La Sainte Famille (A)
29 décembre 2013
La joie d'une jeune famille
Hubert Doucet
Au jour de Noël, tout à la fête, nous célébrions la joie d’une jeune famille accueillant son fils premier-né. Cette joie était telle que toute la communauté des environs se trouvait engagée à son tour dans la fête. Et voilà que, quelques jours plus tard, cette famille est confrontée aux problèmes et aux défis qui frappent bien des familles. Elle ne fait pas exception : la réalité avec ses exigences, ses contraintes, ses coups du sort, la rattrape. Comme bien des familles du Moyen-Orient, elle doit migrer pour espérer avoir un avenir.
Nous présentant ce qu’il est convenu d’appeler la Sainte Famille, l’évangile de Matthieu nous montre des parents qui doivent prendre la route, se mettre en mouvement avec leur enfant.

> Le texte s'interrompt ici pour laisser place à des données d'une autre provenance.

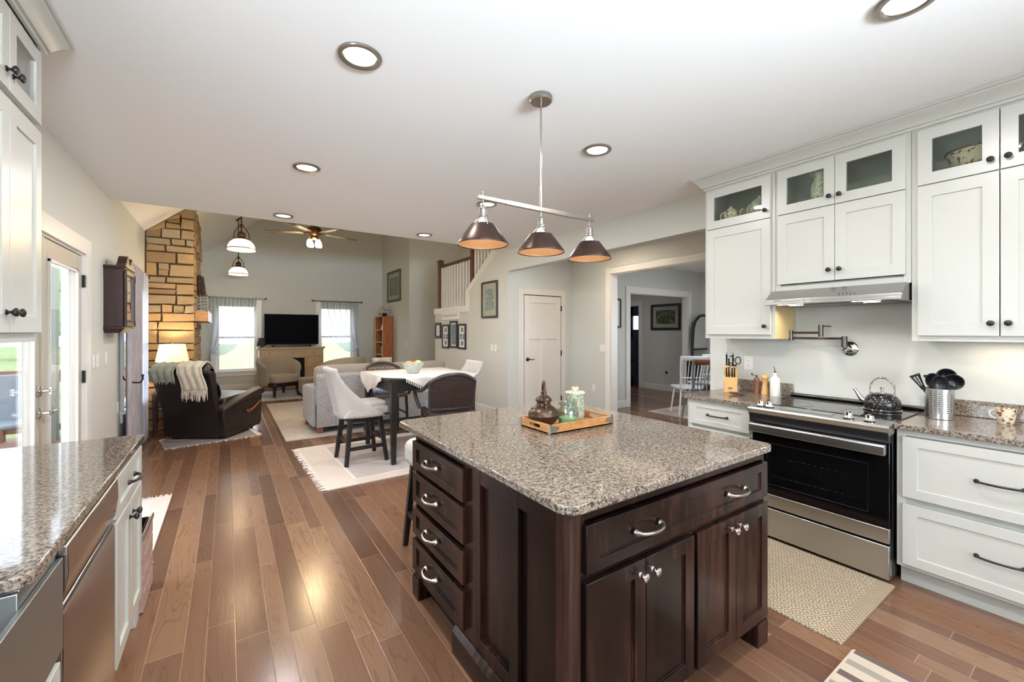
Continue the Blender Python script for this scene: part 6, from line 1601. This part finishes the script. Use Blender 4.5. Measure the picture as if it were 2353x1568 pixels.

Les conditions ne leur permettent pas de faire du sur place, cela conduirait à la mort de l’enfant et à la fin de la famille. Je trouve très stimulante cette histoire que raconte Matthieu. Elle nous montre qu’en se mettant en mouvement, une famille survit et grandit.
Comment, à partir des textes de ce dimanche, nous, nous mettre en mouvement? La petite équipe qui a préparé la célébration d’aujourd’hui a longuement discuté sur la façon d’aborder la question. On s’est, entre autres, demandé si le texte de Ben Sirac le Sage pouvait encore servir de modèle. Il y a des éléments intéressants dans cette lecture, même si ce type de famille ne peut plus être présenté comme le seul modèle. Il y a aujourd’hui toutes sortes de familles : classiques, recomposées, monoparentales, homosexuelles et ainsi de suite, sans parler des personnes qui ne semblent pas avoir de famille. À cette liste, s’ajoutent ceux et celles qui refusent la famille, car elle ne serait que « foyer clos » et « porte refermée ».
Quel que soit le modèle que vit chacun, chacune, tant le texte de Ben Sirac que celui de Paul nous montrent que ce qui fait la qualité et la beauté de la vie que nous vivons dans une unité familiale, ce sont les sentiments que nous développons les uns à l’égard des autres. Le sage Ben Sirac met surtout l’accent sur l’idéal qui doit animer les enfants et les comportements qu’ils doivent adopter à l’égard des parents, en particulier envers le père. On peut trouver que c’est un peu limité. Quelques éléments sont cependant d’une grande actualité, témoignant ainsi de la permanence de certaines réalités familiales. Je pense à ce passage : « Mon fils, soutiens ton père dans sa vieillesse […]. Même si son esprit l’abandonne, sois indulgent, ne le méprise pas, toi qui es en pleine force. » Une des préoccupations centrales de notre époque, le vieillissement, posait déjà problème au moment où ce livre est composé, soit deux siècles avant notre ère.
Le texte de Paul, quant à lui, élargit la perspective. Ne pourrait-on pas dire, à partir de cette lecture, que la famille, c’est une manière d’être les uns avec les autres. À lire Paul, aujourd’hui, je me dis que ce qui est premier, ce n’est pas la structure, c’est la qualité des sentiments et des comportements que nous avons les uns à l’égard des autres qui crée la famille. Il ne s’agit pas de nier la structure puisqu’elle favorise la stabilité et la permanence. Il s’agit plutôt de reconnaître qu’une structure ne peut soutenir la vie, c’est-à-dire la dynamique personnelle de chacun, que si elle est nourrie d’éléments que sont la bonté, la tendresse, l’humilité, la douceur, la patience. Quand ces éléments sont là, nous sommes en capacité d’être sensibles à l’histoire de chaque personne et ainsi de nous mettre en mouvement pour créer un seul corps dans le Christ.
Ces textes nous invitent à réfléchir à notre propre engagement concernant notre manière de vivre l’expérience familiale. Ces engagements diffèrent d’une personne à l’autre et les manières de construire la famille varient selon les cultures et les milieux. Cette diversité peut devenir une richesse pour l’humanité lorsque nous nous efforçons de pratiquer les attitudes et les comportements auxquels Paul nous invite : bonté, tendresse, humilité, douceur, patience. Puisse notre rencontre d’aujourd’hui nous soutenir dans cette voie.